1. Given any item in the list, you can't predict the next; it's equally likely to be anything between _.00 and _.99.
2. From this list, you can tell when the sum passed 1: it's the first place where the decimal-part decreases (from .7 to .2) instead of increases.

Observation 1 means that the casino's list of decimal-parts-of-sums is a list of random numbers chosen between 0 and 1 uniformly. Observation 2 means that the amount of money you get $100 for each nonnegative integer \(n\) such that the first \(n\) numbers are in increasing order. The probability that a list of $n$ numbers chosen from the same distribution is in increasing order is \(\frac{1}{n!}\). So, the total expected value of your earnings is $100 times $$\frac{1}{0!} + \frac{1}{1!} + \frac{1}{2!} + \frac{1}{3!} + \cdots.$$ This is a famous infinite sum, which converges to \(e\).

Solution 2: \(e^x\) is its own derivative

Let \(f(x)\) be the amount of money that you expect to make if the game stops once the sum passes \(x\) instead of once the sum passes \(1\). We want to find \(f(1)\). For \(x < 0\), the game is over before it starts, so \(f(x) = 0\). For \(x = 0\), the casino picks one number and you gain $100, but then the game ends, so \(f(0) = 100\). For \(x \geq 0\), when the casino picks a number, you gain $100, and then you find yourself playing the same game as before, but with the threshold reduced by a random amount between 0 and 1. This means that $$f(x) = 100 + \int_{x-1}^x \! f(t) \, \text{d}t.$$ Specifically for \(0 \leq x \leq 1\), this is equivalent to $$f(x) = 100 + \int_0^x \! f(t) \, \text{d}t.$$ Differentiating both sides (and using the Fundamental Theorem of Calculus), $$f'(x) = f(x).$$ Since \(f(x)\) is its own derivative, it must be a multiple of \(e^x\). In particular, since \(f(0) = 100\), we get \(f(x) = 100 e^x \). So your expected earnings are \(f(1) = 100e \).
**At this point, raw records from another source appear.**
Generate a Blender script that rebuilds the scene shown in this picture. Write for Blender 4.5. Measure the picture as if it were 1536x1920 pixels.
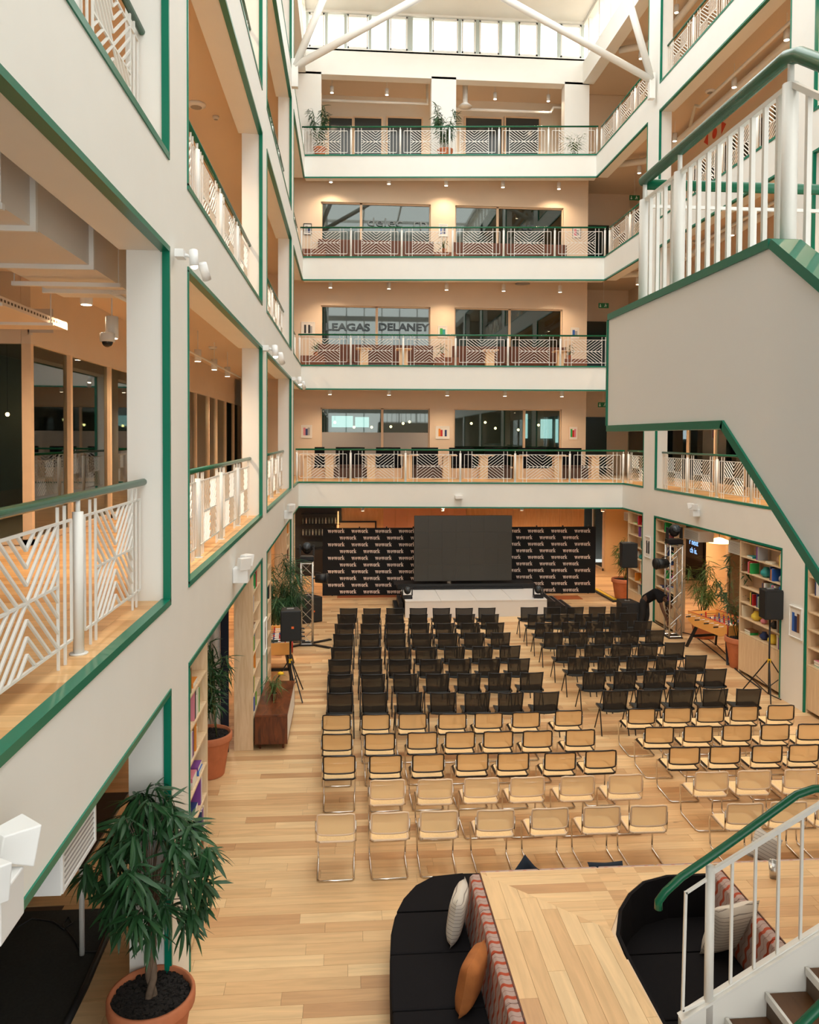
import bpy, bmesh, math, random
from mathutils import Vector, Matrix, Euler
random.seed(7)
R = math.radians
SC = bpy.context.scene
for o in list(bpy.data.objects): bpy.data.objects.remove(o)
COL = SC.collection

# ------------------------------------------------------------------ camera (35 mm lens on a 36 mm wide frame, slight shift)
CZ, YAW, PIT, ROL, F, SY = 5.28622, 0.07873, -0.02688, 0.00483, 1493.33, -99.48
def camdir(a, b, c):
    cy, sy, cp, sp, cr, sr = math.cos(YAW), math.sin(YAW), math.cos(PIT), math.sin(PIT), math.cos(ROL), math.sin(ROL)
    X = a*cr - c*sr; z2 = a*sr + c*cr
    Y = b*cp - z2*sp; Z = b*sp + z2*cp
    return Vector((X*cy + Y*sy, -X*sy + Y*cy, Z))
cam = bpy.data.cameras.new('camera'); co = bpy.data.objects.new('camera', cam); COL.objects.link(co)
rx, up, fw = camdir(1,0,0), camdir(0,0,1), camdir(0,1,0)
m = Matrix((rx, up, -fw)).transposed().to_4x4(); m.translation = Vector((0,0,CZ)); co.matrix_world = m
cam.sensor_fit = 'HORIZONTAL'; cam.sensor_width = 36; cam.lens = F/1536*36; cam.shift_y = SY/1536
cam.clip_start = 0.05; cam.clip_end = 300
SC.camera = co
def ray(x, y): return camdir((x-768)/F, 1, -(y-960-SY)/F)
EYE = Vector((0,0,CZ))
def G(x, y, z=0): d = ray(x,y); return EYE + d*((z-CZ)/d.z)      # a pixel on the level z
def PX(x, y, X): d = ray(x,y); return EYE + d*(X/d.x)            # ... on the plane X
def PY(x, y, Y): d = ray(x,y); return EYE + d*(Y/d.y)            # ... on the plane Y

YB_ = -7.0
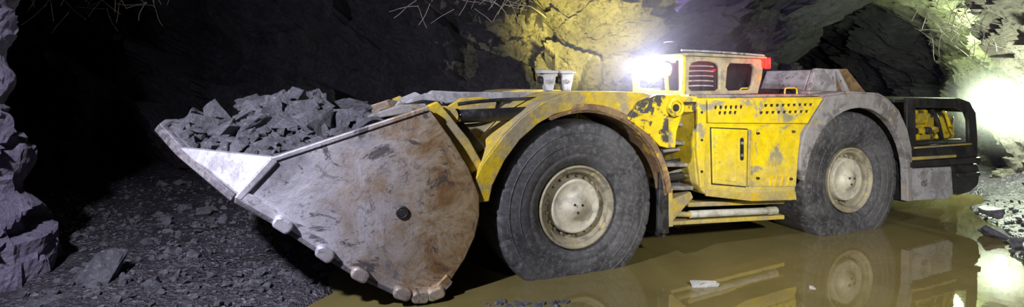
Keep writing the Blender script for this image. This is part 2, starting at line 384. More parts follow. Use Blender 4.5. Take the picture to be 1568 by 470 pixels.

Solution 3: Compound interest

Consider a magical enchanted $100 dollar bill with an amazing property: at a random point in the first year after its creation, it will produce a new magical $100 bill (which will itself reproduce at a random point in the first year of its own existence). If you start with one of these magical bills, newly-minted, how much money do you expect to have a year later?

This question is bizarre, but is in essence just a rephrasing of the original puzzle! The first number drawn by the casino is what fraction of a year it takes for the first bill to reproduce. The second number drawn is the fraction of a year it takes for the second bill to reproduce.

This setup wouldn't be weird or magical at all if instead of the bill reproducing all at once at a random time, it slowly and steadily reproduced over the course of the year. In fact, it's probably happening to money you have in the bank right now - it's earning interest. As far as expected value is concerned, it doesn't matter whether the new money is added at a random time or continuously throughout (if you started with a large number of magical bills, then the Law of Large Numbers says that you expect you money to grow fairly continuously).

If you start with $100 and you're paid 100% interest compounded continuously, then a year later you have \(100e\) dollars.